Thursday, September 16, 2010

Glaeser on Austan Goolsbee

Principle 6 in Manikiw’s Principles of Economics is “markets are usually a good way to organize economic activity.”  This is not a point of contention in the economics profession.  Economists on the political right and left tend to trust markets more than non-economists.  Edward Glaeser offers evidence that a politically left of center economists like Austan Goolsbee, President Obama’s new chairman of the White House Council of Economic Advisers, finds markets a good mechanism for organizing economic activity in “Sizing Up Obama’s Nominee as Chief Economist.”
While his abundant practical talents brought him to Washington,…he was known for research that used new innovations — like the Internet — to answer old questions.

His most cited paper, which he wrote with Jeffrey Brown, looks at the value of the economic competition created by the Internet. Comparing groups with more and less Internet usage, the authors find that “a 10 percent increase in the share of individuals in a group using the Internet reduces average insurance prices for the group by as much as 5 percent.” On one level, the paper produced an interesting new fact about an emerging technology, but on a more basic level, it illustrates a timeless economic truth: competition is better for consumers than monopoly.
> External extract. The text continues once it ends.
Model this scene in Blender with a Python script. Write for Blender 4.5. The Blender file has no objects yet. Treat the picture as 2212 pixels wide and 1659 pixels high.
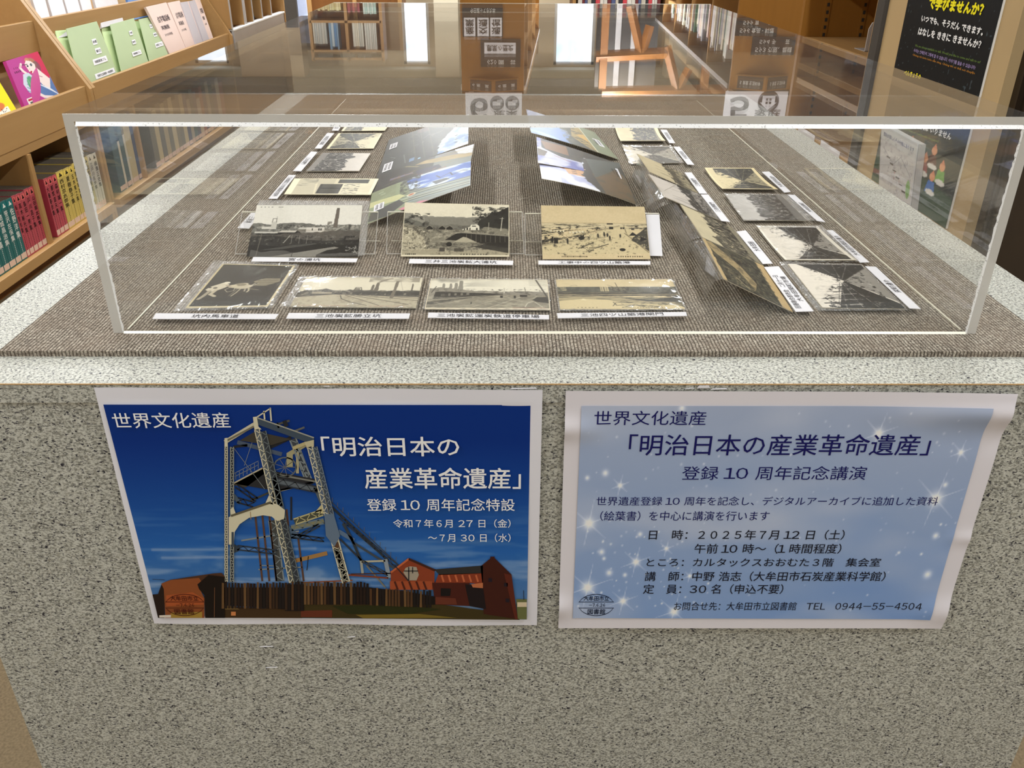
import bpy, math, random
import numpy as np
random.seed(7); rng = np.random.default_rng(11)
C_ = bpy.context.scene.collection
sc = bpy.context.scene
# ------------------------------------------------------------------ camera
FPX = 1830.3092
PIT, YAW, ROL = (math.radians(a) for a in (28.028, .662, .324))
TZ = .70                                   # height of the table top
CAM = np.array([0, -.7011, TZ + .3727])
Fw = np.array([math.sin(YAW)*math.cos(PIT), math.cos(YAW)*math.cos(PIT), -math.sin(PIT)])
_r = np.array([math.cos(YAW), -math.sin(YAW), 0]); _u = np.cross(_r, Fw)
Rt = _r*math.cos(ROL) + _u*math.sin(ROL); Up = -_r*math.sin(ROL) + _u*math.cos(ROL)
from mathutils import Matrix, Vector
cd = bpy.data.cameras.new('camera'); cam = bpy.data.objects.new('camera', cd); C_.objects.link(cam)
cam.matrix_world = Matrix(((Rt[0], Up[0], -Fw[0], CAM[0]), (Rt[1], Up[1], -Fw[1], CAM[1]), (Rt[2], Up[2], -Fw[2], CAM[2]), (0, 0, 0, 1)))
cd.sensor_width = 36; cd.lens = FPX/2212*36; cd.clip_start = .02; cd.clip_end = 100
sc.camera = cam
# ------------------------------------------------------------------ world, exposure, ceiling lamps
w = bpy.data.worlds.new('world'); sc.world = w; w.use_nodes = True
w.node_tree.nodes['Background'].inputs[0].default_value = (.80, .88, 1, 1)
w.node_tree.nodes['Background'].inputs[1].default_value = .35
sc.view_settings.view_transform = 'Standard'; sc.view_settings.look = 'None'
sc.view_settings.exposure = 0.0; sc.view_settings.gamma = 1
sc.view_settings.use_curve_mapping = False
sc.cycles.transparent_max_bounces = 40
sc.cycles.max_bounces = 10; sc.cycles.diffuse_bounces = 4; sc.cycles.glossy_bounces = 5
sc.cycles.sample_clamp_indirect = 6
CEIL = 2.75
LAMP_W = 26.0
LAMP_XY = [(x, y) for y in (-3.0, -.6, 1.6, 3.8, 6.2, 7.5, 8.7) for x in (-4.2, -1.5, 1.2, 3.9)]  # farthest row is added to brighten the mirrored far walls
for i, (x, y) in enumerate(LAMP_XY):
    ld = bpy.data.lights.new('ceiling_lamp', 'AREA'); ld.shape = 'RECTANGLE'; ld.size = .16; ld.size_y = 1.2 if y < 12 else .4
    ld.energy = LAMP_W*{-3.0: 1.15, -.6: 1.2, 1.6: 1.25, 3.8: 1.2, 6.2: 2.1, 7.5: 2.6, 8.7: 4.4}[y]; ld.color = (.955, .98, 1)
    lo = bpy.data.objects.new('ceiling_lamp', ld); C_.objects.link(lo); lo.location = (x, y, CEIL-.055)

# ------------------------------------------------------------------ pixel <-> place helpers (used to look up where things stand)
def ray(u, v): return Fw + Rt*(u-1106)/FPX + Up*(829.5-v)/FPX
def on(ax, val, u, v):
    d = ray(u, v); return CAM + d*(val-CAM[ax])/d[ax]
def onz(z, p): return on(2, z, *p)
def ony(y, p): return on(1, y, *p)
def onx(x, p): return on(0, x, *p)
COVER_H = .2254
def mirrored(u, v, y):                      # place of a thing whose mirror image in the cover's top is seen at (u, v)
    d = ray(u, v)*[1, 1, -1]; c = CAM*[1, 1, -1] + [0, 0, 2*(TZ+COVER_H)]; return c + d*(y-c[1])/d[1]
# ------------------------------------------------------------------ colour and materials
def lin(c):
    c = np.asarray(c, float)/255; return np.where(c <= .04045, c/12.92, ((c+.055)/1.055)**2.4)
def L4(c, k=1.0): return tuple(np.clip(lin(c)*k, 0, .95)) + (1,)
class NT:
    def __init__(s, name):
        s.m = bpy.data.materials.new(name); s.m.use_nodes = True; s.t = s.m.node_tree; s.t.nodes.clear()
        s.out = s.n('ShaderNodeOutputMaterial')
    def n(s, typ, **kw):
        nd = s.t.nodes.new(typ)
        for k, v in kw.items():
            if k.startswith('i_'):
                key = k[2:]; key = int(key) if key.isdigit() else key.replace('_', ' ')
                nd.inputs[key].default_value = v
            else: setattr(nd, k, v)
        return nd
    def l(s, a, b): s.t.links.new(a, b)
    def ramp(s, fac, stops, interp='LINEAR'):
        r = s.n('ShaderNodeValToRGB'); r.color_ramp.interpolation = interp
        e = r.color_ramp.elements
        while len(e) > 1: e.remove(e[-1])
        e[0].position = stops[0][0]; e[0].color = stops[0][1]
        for p, c in stops[1:]:
            q = e.new(p); q.color = c
        s.l(fac, r.inputs[0]); return r.outputs[0]
    def mixc(s, fac, a, b, blend='MIX'):
        m = s.n('ShaderNodeMix', data_type='RGBA', blend_type=blend)
        for sock, v in ((m.inputs[0], fac), (m.inputs[6], a), (m.inputs[7], b)):
            if hasattr(v, 'is_output'): s.l(v, sock)
            else: sock.default_value = v
        return m.outputs[2]
    def coords(s, scale=(1, 1, 1)):
        t = s.n('ShaderNodeTexCoord'); mp = s.n('ShaderNodeMapping'); mp.inputs['Scale'].default_value = scale
        s.l(t.outputs['Object'], mp.inputs['Vector']); return mp.outputs[0]
    def noise(s, vec, scale, detail=2, rough=.5):
        q = s.n('ShaderNodeTexNoise', i_Scale=scale, i_Detail=detail, i_Roughness=rough); s.l(vec, q.inputs['Vector']); return q.outputs[0]
    def bsdf(s, col, rough=.6, spec=.4, bump=None, bstr=.3, bdist=.001, coat=0, metal=0):
        b = s.n('ShaderNodeBsdfPrincipled')
        if hasattr(col, 'is_output'): s.l(col, b.inputs['Base Color'])
        else: b.inputs['Base Color'].default_value = col
        b.inputs['Roughness'].default_value = rough; b.inputs['Specular IOR Level'].default_value = spec
        b.inputs['Coat Weight'].default_value = coat; b.inputs['Coat Roughness'].default_value = .12
        b.inputs['Metallic'].default_value = metal
        if bump is not None:
            q = s.n('ShaderNodeBump', i_Strength=bstr, i_Distance=bdist); s.l(bump, q.inputs['Height']); s.l(q.outputs[0], b.inputs['Normal'])
        s.l(b.outputs[0], s.out.inputs[0]); return b
def plain(name, c, rough=.6, spec=.4, var=.06, scale=40, k=1.0, coat=0, metal=0, bstr=0.0):
    t = NT(name); v = t.coords(); n = t.noise(v, scale, 3)
    a = tuple(np.array(L4(c, k)[:3])*(1-var)) + (1,); b = tuple(np.clip(np.array(L4(c, k)[:3])*(1+var), 0, 1)) + (1,)
    col = t.ramp(n, [(.3, a), (.7, b)])
    t.bsdf(col, rough, spec, coat=coat, metal=metal, bump=n if bstr else None, bstr=bstr); return t.m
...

Professor Goolsbee’s work on direct-broadcast satellite television pushes further along this line. Using elegant econometrics, he concludes that “without DBS, entry cable prices would be about 15 percent higher and cable quality would fall.”
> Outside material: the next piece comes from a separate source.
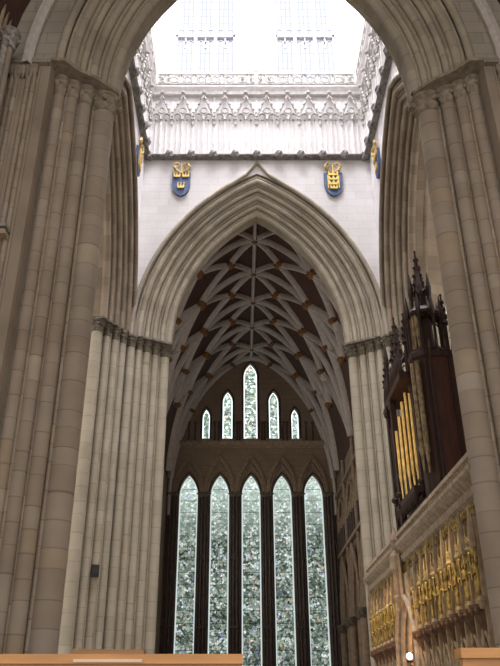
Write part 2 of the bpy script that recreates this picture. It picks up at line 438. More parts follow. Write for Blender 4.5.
# string course, blind arcade, parapet
BAY = 1.37
def string_course(loc, rz, label):
    t = thing('string_course', label, 'string course', loc, rz, 'string courses under the tower galleries')
    mb = MB()
    sec = [(-1.5, 0), (-1.78, .06), (-1.86, .18), (-1.78, .3), (-1.5, .34)]
    mb.grid([[(x, y, z) for y, z in sec] for x in (-7.0, 7.0)])
    mb.build('rail', 'string', t)
    for k in range(-5, 6):
        b = MB(); b.lathe([(.05, -.3), (.2, -.2), (.26, 0), (.22, .2), (.06, .34)], 9, (k*BAY, -1.85, .15), 1, .8, .25, 4)
        b.build('boss', 'string', t)
    return t
def blind_arcade(loc, rz, label):
    t = thing('blind_arcade', label, 'blind arcade', loc, rz, 'blind arcades on the tower walls')
    pier = MB(); pier.box(-.06, .06, -1.62, -1.5, 0, 3.5); pier.lathe([(.1, 3.5), (.1, 3.7), (.02, 4.9)], 4, (0, -1.6, 0), rot=PI/4)
    pier.lathe([(.03, 2.3), (.12, 2.5), (.06, 2.6)], 6, (0, -1.62, 0))
    bay = MB(); 
    bay.box(-.045, .045, -1.66, -1.5, 0, 3.2); bay.box(-.36, -.31, -1.6, -1.5, 0, 2.8); bay.box(.31, .36, -1.6, -1.5, 0, 2.8)
    hd = MB()
    for q in (-.32, .32):
        hd.tube([(q+a*.3, -1.68, 2.85+.5*math.sqrt(max(0, 1-a*a))) for a in (-1, -.8, -.4, 0, .4, .8, 1)], .065, 5)
        hd.ball((q, -1.68, 2.82), .09, 5)
    hd.tube([(.22*math.cos(a*PI/4), -1.68, 3.62+.24*math.sin(a*PI/4)) for a in range(9)], .06, 5)
    for s in (-1, 1):
        hd.tube([(s*.64, -1.7, 3.1), (s*.4, -1.72, 3.8), (s*.16, -1.74, 4.45), (0, -1.76, 4.95)], .065, 5)
        for w in (.25, .5, .75): hd.ball((s*.64*(1-w), -1.76, 3.15+1.8*w+.06), .09, 4)
    hd.ball((0, -1.78, 5.1), .15, 5); hd.box(-.03, .03, -1.78, -1.72, 4.7, 5.3)
    p0 = b0 = h0 = None
    for k in range(-5, 6):
        o = p0.copy() if p0 else None
        if o: COL.objects.link(o); o.parent = t
        else: o = p0 = pier.build('buttress', 'whitecarve', t)
        o.location = (k*BAY, 0, 0)
    for k in range(10):
        if b0:
            o = b0.copy(); COL.objects.link(o); o.parent = t; h = h0.copy(); COL.objects.link(h); h.parent = o
        else:
            o = b0 = bay.build('mullion', 'whitecarve', t); h = h0 = hd.build('gabled_head', 'tracery', o)
        o.location = ((k-4.5)*BAY, 0, 0)
    for s in (-1, 1):
        mb = MB(); mb.box(-.04, .04, -1.62, -1.5, 0, 3.8); mb.build('corner_shaft', 'whitecarve', t, (s*6.95, 0, 0))
    return t
def parapet(loc, rz, label):
    t = thing('gallery_parapet', label, 'parapet', loc, rz, 'gallery parapets under the tower windows')
    mb = MB(); sec = [(-1.5, -.55), (-1.75, -.5), (-1.8, -.3), (-1.9, -.1), (-1.95, 0), (-1.95, .14), (-1.5, .14)]
    mb.grid([[(x, y, z) for y, z in sec] for x in (-7, 7)]); mb.build('cornice', 'whitecarve', t)
    MB().box(-6.9, 6.9, -1.97, -1.8, .14, .24).build('shadow_moulding', 'string', t)
    MB().box(-6.9, 6.9, -1.95, -1.8, 1.12, 1.26).build('top_rail', 'whitecarve', t)
    pan = MB()
    pan.tube([(.27*math.cos(a*PI/4), -1.87, .68+.27*math.sin(a*PI/4)) for a in range(9)], .05, 5)
    pan.bar((-.42, -1.87, .3), (-.15, -1.87, .6), .06); pan.bar((.42, -1.87, .3), (.15, -1.87, .6), .06)
    pan.bar((-.42, -1.87, 1.1), (-.15, -1.87, .78), .06); pan.bar((.42, -1.87, 1.1), (.15, -1.87, .78), .06)
    pan.box(.40, .48, -1.93, -1.8, .24, 1.12)
    p0 = None
    for k in range(15):
        if p0: o = p0.copy(); COL.objects.link(o); o.parent = t
        else: o = p0 = pan.build('pierced_panel', 'tracery', t)
        o.location = ((k-7)*.91, 0, 0)
    pin = MB().lathe([(.14, .1), (.14, 1.3), (.2, 1.36), (.02, 2.0)], 4, rot=PI/4)
    for x in (-6.6, 0, 6.6): 
        o = MB(); o.v = list(pin.v); o.f = list(pin.f); o.build('pinnacle', 'whitecarve', t, (x, -1.87, 0))
    return t
for (loc, rz, w) in (((CX, CY+MID, 0), 0, 'above the far arch'), ((CX+MX, CE, 0), -PI/2, 'on the organ side of the tower'), ((CX-MX, CE, 0), PI/2, 'on the tower side opposite the organ')):
    string_course((loc[0], loc[1], 32.35), rz, 'dark string course with carved bosses ' + w)
    blind_arcade((loc[0], loc[1], 32.7), rz, 'pale blind arcade of gabled panels ' + w)
    parapet((loc[0], loc[1], 38.2), rz, 'pierced stone gallery parapet ' + w)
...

He also illustrated the power of competition in the airline industry, where he found that Southwest didn’t even need to fly somewhere to lower fares. Just the threat of the low-cost airline’s entry into a market spurred incumbent airlines to cut their prices…
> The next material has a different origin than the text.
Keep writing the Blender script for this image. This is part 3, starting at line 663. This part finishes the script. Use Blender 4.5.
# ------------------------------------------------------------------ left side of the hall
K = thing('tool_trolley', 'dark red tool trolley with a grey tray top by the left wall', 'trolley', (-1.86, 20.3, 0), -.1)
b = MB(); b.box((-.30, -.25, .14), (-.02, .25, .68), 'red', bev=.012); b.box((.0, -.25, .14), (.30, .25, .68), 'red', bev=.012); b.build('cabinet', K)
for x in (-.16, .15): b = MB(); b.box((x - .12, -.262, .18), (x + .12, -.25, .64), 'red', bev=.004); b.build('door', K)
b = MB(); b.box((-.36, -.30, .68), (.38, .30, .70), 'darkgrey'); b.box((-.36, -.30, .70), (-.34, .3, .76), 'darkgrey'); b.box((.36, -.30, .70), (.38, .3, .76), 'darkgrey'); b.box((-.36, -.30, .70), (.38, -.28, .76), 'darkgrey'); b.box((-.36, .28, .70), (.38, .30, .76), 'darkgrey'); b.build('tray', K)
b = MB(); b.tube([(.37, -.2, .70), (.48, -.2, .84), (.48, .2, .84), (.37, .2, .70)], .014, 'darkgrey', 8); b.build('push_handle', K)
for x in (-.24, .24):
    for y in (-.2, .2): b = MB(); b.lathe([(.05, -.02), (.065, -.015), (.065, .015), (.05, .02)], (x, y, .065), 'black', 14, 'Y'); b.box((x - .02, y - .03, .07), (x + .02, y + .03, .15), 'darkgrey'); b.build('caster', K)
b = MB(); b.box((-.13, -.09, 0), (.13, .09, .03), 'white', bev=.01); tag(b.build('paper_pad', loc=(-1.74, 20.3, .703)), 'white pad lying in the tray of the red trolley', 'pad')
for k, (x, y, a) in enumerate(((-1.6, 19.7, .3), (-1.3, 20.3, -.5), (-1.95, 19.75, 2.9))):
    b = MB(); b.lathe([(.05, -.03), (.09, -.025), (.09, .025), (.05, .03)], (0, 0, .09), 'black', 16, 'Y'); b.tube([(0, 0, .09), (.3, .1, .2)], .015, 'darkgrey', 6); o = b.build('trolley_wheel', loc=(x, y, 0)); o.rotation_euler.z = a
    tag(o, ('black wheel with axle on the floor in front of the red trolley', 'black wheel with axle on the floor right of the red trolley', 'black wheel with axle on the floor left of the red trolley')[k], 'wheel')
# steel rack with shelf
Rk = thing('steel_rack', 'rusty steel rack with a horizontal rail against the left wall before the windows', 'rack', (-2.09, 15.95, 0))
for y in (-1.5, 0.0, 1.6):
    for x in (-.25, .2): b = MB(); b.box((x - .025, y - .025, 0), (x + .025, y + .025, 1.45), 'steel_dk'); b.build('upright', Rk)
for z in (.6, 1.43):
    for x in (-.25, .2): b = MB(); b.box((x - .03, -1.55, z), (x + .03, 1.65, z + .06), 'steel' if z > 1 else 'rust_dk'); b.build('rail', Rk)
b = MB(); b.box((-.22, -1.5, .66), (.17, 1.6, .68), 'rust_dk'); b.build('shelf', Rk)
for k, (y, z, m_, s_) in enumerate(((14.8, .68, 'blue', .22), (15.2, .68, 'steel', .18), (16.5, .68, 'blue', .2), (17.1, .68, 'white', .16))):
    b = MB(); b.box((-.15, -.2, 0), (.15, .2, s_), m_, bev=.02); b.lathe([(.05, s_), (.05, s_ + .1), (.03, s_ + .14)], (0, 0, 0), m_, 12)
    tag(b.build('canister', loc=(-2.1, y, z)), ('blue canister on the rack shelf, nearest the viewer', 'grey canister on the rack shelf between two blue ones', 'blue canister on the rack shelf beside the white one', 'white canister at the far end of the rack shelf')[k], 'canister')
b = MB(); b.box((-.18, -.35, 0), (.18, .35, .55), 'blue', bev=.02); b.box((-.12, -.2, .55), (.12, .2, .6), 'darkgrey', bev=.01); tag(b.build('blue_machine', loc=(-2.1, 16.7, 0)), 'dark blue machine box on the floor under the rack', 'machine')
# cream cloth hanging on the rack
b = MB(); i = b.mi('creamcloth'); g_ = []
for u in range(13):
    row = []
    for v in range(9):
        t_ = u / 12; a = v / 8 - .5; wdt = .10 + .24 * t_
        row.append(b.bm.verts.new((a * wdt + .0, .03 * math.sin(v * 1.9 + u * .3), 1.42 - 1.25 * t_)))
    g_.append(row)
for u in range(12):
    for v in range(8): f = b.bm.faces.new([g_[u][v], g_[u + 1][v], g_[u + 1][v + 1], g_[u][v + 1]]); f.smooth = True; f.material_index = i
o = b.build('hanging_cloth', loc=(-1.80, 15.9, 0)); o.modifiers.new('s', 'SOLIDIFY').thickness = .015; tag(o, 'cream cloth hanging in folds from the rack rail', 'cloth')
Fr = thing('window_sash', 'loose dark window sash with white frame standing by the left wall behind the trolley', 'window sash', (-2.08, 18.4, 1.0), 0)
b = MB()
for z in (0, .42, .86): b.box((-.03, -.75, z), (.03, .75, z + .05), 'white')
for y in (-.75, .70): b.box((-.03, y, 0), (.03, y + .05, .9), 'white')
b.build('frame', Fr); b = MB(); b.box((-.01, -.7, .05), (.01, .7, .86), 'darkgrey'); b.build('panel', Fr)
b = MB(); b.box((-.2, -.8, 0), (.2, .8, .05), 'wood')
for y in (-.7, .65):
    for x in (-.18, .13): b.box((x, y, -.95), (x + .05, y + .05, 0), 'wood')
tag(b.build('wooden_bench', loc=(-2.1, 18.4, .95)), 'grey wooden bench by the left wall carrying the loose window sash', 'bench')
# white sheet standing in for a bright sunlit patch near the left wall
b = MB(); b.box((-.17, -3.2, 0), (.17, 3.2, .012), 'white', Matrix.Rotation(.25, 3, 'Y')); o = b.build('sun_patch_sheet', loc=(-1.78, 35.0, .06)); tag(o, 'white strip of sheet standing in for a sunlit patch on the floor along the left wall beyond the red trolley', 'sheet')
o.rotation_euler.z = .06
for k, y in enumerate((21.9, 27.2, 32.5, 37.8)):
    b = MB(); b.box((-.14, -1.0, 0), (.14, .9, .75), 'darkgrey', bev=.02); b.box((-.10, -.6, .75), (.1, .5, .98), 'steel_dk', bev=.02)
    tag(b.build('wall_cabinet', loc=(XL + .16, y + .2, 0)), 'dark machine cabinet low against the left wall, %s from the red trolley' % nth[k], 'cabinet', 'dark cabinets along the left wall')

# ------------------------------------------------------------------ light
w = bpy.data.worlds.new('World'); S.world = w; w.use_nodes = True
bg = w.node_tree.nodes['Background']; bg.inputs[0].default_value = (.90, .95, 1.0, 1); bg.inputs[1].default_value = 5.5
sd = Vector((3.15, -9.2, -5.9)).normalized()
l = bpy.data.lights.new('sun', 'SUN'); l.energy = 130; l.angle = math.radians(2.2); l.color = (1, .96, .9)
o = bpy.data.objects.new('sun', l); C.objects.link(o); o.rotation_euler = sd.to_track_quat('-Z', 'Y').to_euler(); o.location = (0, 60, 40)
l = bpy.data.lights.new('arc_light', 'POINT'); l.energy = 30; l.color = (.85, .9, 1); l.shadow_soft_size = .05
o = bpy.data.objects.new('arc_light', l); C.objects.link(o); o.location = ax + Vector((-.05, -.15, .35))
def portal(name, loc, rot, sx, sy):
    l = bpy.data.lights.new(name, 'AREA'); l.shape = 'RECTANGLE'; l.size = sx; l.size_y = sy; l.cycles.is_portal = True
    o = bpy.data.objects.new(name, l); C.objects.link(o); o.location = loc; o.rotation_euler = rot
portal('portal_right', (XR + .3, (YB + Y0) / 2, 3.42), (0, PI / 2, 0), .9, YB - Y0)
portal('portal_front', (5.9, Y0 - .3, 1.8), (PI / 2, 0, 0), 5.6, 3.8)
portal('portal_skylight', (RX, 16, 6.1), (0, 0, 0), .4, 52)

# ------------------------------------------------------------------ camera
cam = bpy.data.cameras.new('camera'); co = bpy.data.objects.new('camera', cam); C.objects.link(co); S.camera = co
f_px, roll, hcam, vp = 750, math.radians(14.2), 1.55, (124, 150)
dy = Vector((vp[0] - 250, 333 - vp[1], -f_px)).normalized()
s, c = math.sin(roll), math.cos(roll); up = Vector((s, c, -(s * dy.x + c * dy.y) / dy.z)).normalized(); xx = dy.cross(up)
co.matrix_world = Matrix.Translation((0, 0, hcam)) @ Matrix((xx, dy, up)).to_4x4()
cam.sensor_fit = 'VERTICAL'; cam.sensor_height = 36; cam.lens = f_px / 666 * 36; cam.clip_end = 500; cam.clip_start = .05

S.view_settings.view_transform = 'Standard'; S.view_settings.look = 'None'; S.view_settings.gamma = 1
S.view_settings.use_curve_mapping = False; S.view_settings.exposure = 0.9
Professor Goolsbee’s pregovernmental career was technically sophisticated but still grounded in the real world. His research shows a nuanced understanding of public policy that exaggerates neither the upside nor the downside of public action. He can apply the logic of economics in settings far from his core areas of scholarship – and on top of that, he is very, very funny.

1 comment:

  1. I would certainly have to agree that "competition is better for consumers than monopoly". Consumers should never feel like they have been taken advantage of, like by a bad furniture salesman who wants only to fill their quota. It's important to make households feel like firms need their business and visa versa. Competition draws the lines of respect, making it a contest for the prize, honor, or advantage of a consumers purchase. And anytime this concept is lost, exclusive control over commodities is what drives manipulation of prices and mistrust between the consumer and the seller. This is what ultimately makes market economy more effective than centrally planned economies. It focuses on allocation of these resources between firms and households and their interaction so that their is a promotion of overall well being for society.